## start

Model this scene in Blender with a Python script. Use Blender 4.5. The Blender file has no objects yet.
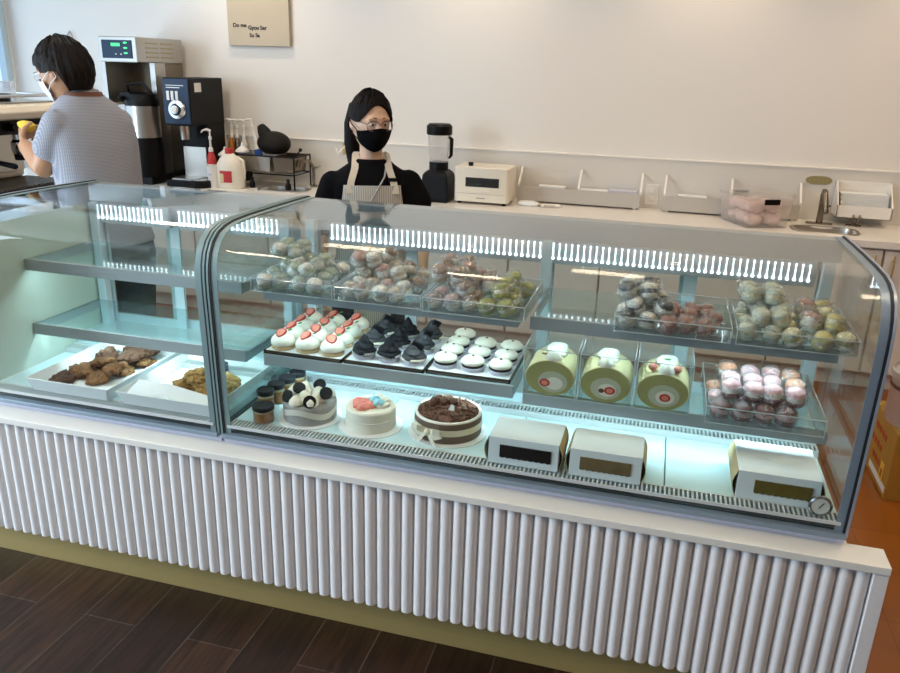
import bpy, math, random
from math import sin, cos, pi, radians as rad, sqrt
from mathutils import Vector, Matrix, noise, Euler
random.seed(7)
SC = bpy.context.scene
COL = SC.collection
D = bpy.data

# ------------------------------------------------------------------ materials
def nt(name):
    m = D.materials.new(name); m.use_nodes = True
    t = m.node_tree; t.nodes.clear()
    out = t.nodes.new('ShaderNodeOutputMaterial')
    return m, t, out
def N(t, kind, **kw):
    n = t.nodes.new(kind)
    for k, v in kw.items():
        if k.startswith('i_'):
            n.inputs[k[2:].replace('_', ' ')].default_value = v
        else:
            setattr(n, k, v)
    return n
def c4(c): return (c[0], c[1], c[2], 1.0)
def mat(name, col, rough=.5, metal=0., var=0., vscale=12., bump=0., bscale=60., spec=.5, sub=0., coat=0., stretch=None):
    m, t, out = nt(name)
    b = N(t, 'ShaderNodeBsdfPrincipled')
    b.inputs['Base Color'].default_value = c4(col); b.inputs['Roughness'].default_value = rough
    b.inputs['Metallic'].default_value = metal; b.inputs['Specular IOR Level'].default_value = spec
    if sub: b.inputs['Subsurface Weight'].default_value = sub; b.inputs['Subsurface Radius'].default_value = (.02, .01, .006)
    if coat: b.inputs['Coat Weight'].default_value = coat
    t.links.new(b.outputs[0], out.inputs[0])
    tc = N(t, 'ShaderNodeTexCoord'); vec = tc.outputs['Object']
    if stretch:
        mp = N(t, 'ShaderNodeMapping'); mp.inputs['Scale'].default_value = stretch
        t.links.new(vec, mp.inputs[0]); vec = mp.outputs[0]
    if var:
        no = N(t, 'ShaderNodeTexNoise', i_Scale=vscale, i_Detail=5.)
        t.links.new(vec, no.inputs['Vector'])
        mx = N(t, 'ShaderNodeMix', data_type='RGBA')
        mx.inputs[6].default_value = c4([max(0, x * (1 - var)) for x in col])
        mx.inputs[7].default_value = c4([min(1, x * (1 + var)) for x in col])
        t.links.new(no.outputs[0], mx.inputs[0]); t.links.new(mx.outputs[2], b.inputs['Base Color'])
    if bump:
        no = N(t, 'ShaderNodeTexNoise', i_Scale=bscale, i_Detail=4.)
        t.links.new(vec, no.inputs['Vector'])
        bp = N(t, 'ShaderNodeBump', i_Strength=bump, i_Distance=.004)
        t.links.new(no.outputs[0], bp.inputs['Height']); t.links.new(bp.outputs[0], b.inputs['Normal'])
    return m
def thin(name, tint=(.95, .98, .97), f0=.04, fr=.8, rough=.01, milky=0., mcol=(.9, .95, .95), crinkle=0.):
    """thin clear sheet: transparent, with a Schlick mirror term that is the same from both sides"""
    m, t, out = nt(name)
    lw = N(t, 'ShaderNodeLayerWeight', i_Blend=.5)
    p = N(t, 'ShaderNodeMath', operation='POWER'); p.inputs[1].default_value = 4.
    ma = N(t, 'ShaderNodeMath', operation='MULTIPLY_ADD'); ma.inputs[1].default_value = fr; ma.inputs[2].default_value = f0
    tr = N(t, 'ShaderNodeBsdfTransparent'); tr.inputs[0].default_value = c4(tint)
    gl = N(t, 'ShaderNodeBsdfGlossy'); gl.inputs['Roughness'].default_value = rough
    mx = N(t, 'ShaderNodeMixShader')
    L = t.links.new
    L(lw.outputs['Facing'], p.inputs[0]); L(p.outputs[0], ma.inputs[0]); L(ma.outputs[0], mx.inputs[0])
    L(gl.outputs[0], mx.inputs[2])
    base = tr.outputs[0]
    if milky:
        df = N(t, 'ShaderNodeBsdfDiffuse'); df.inputs[0].default_value = c4(mcol)
        tl = N(t, 'ShaderNodeBsdfTranslucent'); tl.inputs[0].default_value = c4(mcol)
        ad = N(t, 'ShaderNodeMixShader'); ad.inputs[0].default_value = .4
        L(df.outputs[0], ad.inputs[1]); L(tl.outputs[0], ad.inputs[2])
        m2 = N(t, 'ShaderNodeMixShader'); m2.inputs[0].default_value = milky
        L(base, m2.inputs[1]); L(ad.outputs[0], m2.inputs[2]); base = m2.outputs[0]
        if crinkle:
            tc = N(t, 'ShaderNodeTexCoord')
            no = N(t, 'ShaderNodeTexNoise', i_Scale=70., i_Detail=3.)
            rr = N(t, 'ShaderNodeMapRange'); rr.inputs[1].default_value = .5; rr.inputs[2].default_value = .72
            rr.inputs[3].default_value = milky * .25; rr.inputs[4].default_value = min(1, milky * 2.6)
            L(tc.outputs['Object'], no.inputs['Vector']); L(no.outputs[0], rr.inputs[0]); L(rr.outputs[0], m2.inputs[0])
            bp = N(t, 'ShaderNodeBump', i_Strength=crinkle, i_Distance=.01)
            L(no.outputs[0], bp.inputs['Height']); L(bp.outputs[0], gl.inputs['Normal'])
    L(base, mx.inputs[1]); L(mx.outputs[0], out.inputs[0])
    return m
def emit(name, col, s):
    m, t, out = nt(name); e = N(t, 'ShaderNodeEmission'); e.inputs[0].default_value = c4(col); e.inputs[1].default_value = s
    t.links.new(e.outputs[0], out.inputs[0]); return m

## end

**What this task involves**
Retype everything in the material word for word, minus pictures.

**Output for this task**
Model this scene in Blender with a Python script. Use Blender 4.5. The Blender file has no objects yet.
import bpy, math, random
from math import sin, cos, pi, radians as rad, sqrt
from mathutils import Vector, Matrix, noise, Euler
random.seed(7)
SC = bpy.context.scene
COL = SC.collection
D = bpy.data

# ------------------------------------------------------------------ materials
def nt(name):
    m = D.materials.new(name); m.use_nodes = True
    t = m.node_tree; t.nodes.clear()
    out = t.nodes.new('ShaderNodeOutputMaterial')
    return m, t, out
def N(t, kind, **kw):
    n = t.nodes.new(kind)
    for k, v in kw.items():
        if k.startswith('i_'):
            n.inputs[k[2:].replace('_', ' ')].default_value = v
        else:
            setattr(n, k, v)
    return n
def c4(c): return (c[0], c[1], c[2], 1.0)
def mat(name, col, rough=.5, metal=0., var=0., vscale=12., bump=0., bscale=60., spec=.5, sub=0., coat=0., stretch=None):
    m, t, out = nt(name)
    b = N(t, 'ShaderNodeBsdfPrincipled')
    b.inputs['Base Color'].default_value = c4(col); b.inputs['Roughness'].default_value = rough
    b.inputs['Metallic'].default_value = metal; b.inputs['Specular IOR Level'].default_value = spec
    if sub: b.inputs['Subsurface Weight'].default_value = sub; b.inputs['Subsurface Radius'].default_value = (.02, .01, .006)
    if coat: b.inputs['Coat Weight'].default_value = coat
    t.links.new(b.outputs[0], out.inputs[0])
    tc = N(t, 'ShaderNodeTexCoord'); vec = tc.outputs['Object']
    if stretch:
        mp = N(t, 'ShaderNodeMapping'); mp.inputs['Scale'].default_value = stretch
        t.links.new(vec, mp.inputs[0]); vec = mp.outputs[0]
    if var:
        no = N(t, 'ShaderNodeTexNoise', i_Scale=vscale, i_Detail=5.)
        t.links.new(vec, no.inputs['Vector'])
        mx = N(t, 'ShaderNodeMix', data_type='RGBA')
        mx.inputs[6].default_value = c4([max(0, x * (1 - var)) for x in col])
        mx.inputs[7].default_value = c4([min(1, x * (1 + var)) for x in col])
        t.links.new(no.outputs[0], mx.inputs[0]); t.links.new(mx.outputs[2], b.inputs['Base Color'])
    if bump:
        no = N(t, 'ShaderNodeTexNoise', i_Scale=bscale, i_Detail=4.)
        t.links.new(vec, no.inputs['Vector'])
        bp = N(t, 'ShaderNodeBump', i_Strength=bump, i_Distance=.004)
        t.links.new(no.outputs[0], bp.inputs['Height']); t.links.new(bp.outputs[0], b.inputs['Normal'])
    return m
def thin(name, tint=(.95, .98, .97), f0=.04, fr=.8, rough=.01, milky=0., mcol=(.9, .95, .95), crinkle=0.):
    """thin clear sheet: transparent, with a Schlick mirror term that is the same from both sides"""
    m, t, out = nt(name)
    lw = N(t, 'ShaderNodeLayerWeight', i_Blend=.5)
    p = N(t, 'ShaderNodeMath', operation='POWER'); p.inputs[1].default_value = 4.
    ma = N(t, 'ShaderNodeMath', operation='MULTIPLY_ADD'); ma.inputs[1].default_value = fr; ma.inputs[2].default_value = f0
    tr = N(t, 'ShaderNodeBsdfTransparent'); tr.inputs[0].default_value = c4(tint)
    gl = N(t, 'ShaderNodeBsdfGlossy'); gl.inputs['Roughness'].default_value = rough
    mx = N(t, 'ShaderNodeMixShader')
    L = t.links.new
    L(lw.outputs['Facing'], p.inputs[0]); L(p.outputs[0], ma.inputs[0]); L(ma.outputs[0], mx.inputs[0])
    L(gl.outputs[0], mx.inputs[2])
    base = tr.outputs[0]
    if milky:
        df = N(t, 'ShaderNodeBsdfDiffuse'); df.inputs[0].default_value = c4(mcol)
        tl = N(t, 'ShaderNodeBsdfTranslucent'); tl.inputs[0].default_value = c4(mcol)
        ad = N(t, 'ShaderNodeMixShader'); ad.inputs[0].default_value = .4
        L(df.outputs[0], ad.inputs[1]); L(tl.outputs[0], ad.inputs[2])
        m2 = N(t, 'ShaderNodeMixShader'); m2.inputs[0].default_value = milky
        L(base, m2.inputs[1]); L(ad.outputs[0], m2.inputs[2]); base = m2.outputs[0]
        if crinkle:
            tc = N(t, 'ShaderNodeTexCoord')
            no = N(t, 'ShaderNodeTexNoise', i_Scale=70., i_Detail=3.)
            rr = N(t, 'ShaderNodeMapRange'); rr.inputs[1].default_value = .5; rr.inputs[2].default_value = .72
            rr.inputs[3].default_value = milky * .25; rr.inputs[4].default_value = min(1, milky * 2.6)
            L(tc.outputs['Object'], no.inputs['Vector']); L(no.outputs[0], rr.inputs[0]); L(rr.outputs[0], m2.inputs[0])
            bp = N(t, 'ShaderNodeBump', i_Strength=crinkle, i_Distance=.01)
            L(no.outputs[0], bp.inputs['Height']); L(bp.outputs[0], gl.inputs['Normal'])
    L(base, mx.inputs[1]); L(mx.outputs[0], out.inputs[0])
    return m
def emit(name, col, s):
    m, t, out = nt(name); e = N(t, 'ShaderNodeEmission'); e.inputs[0].default_value = c4(col); e.inputs[1].default_value = s
    t.links.new(e.outputs[0], out.inputs[0]); return m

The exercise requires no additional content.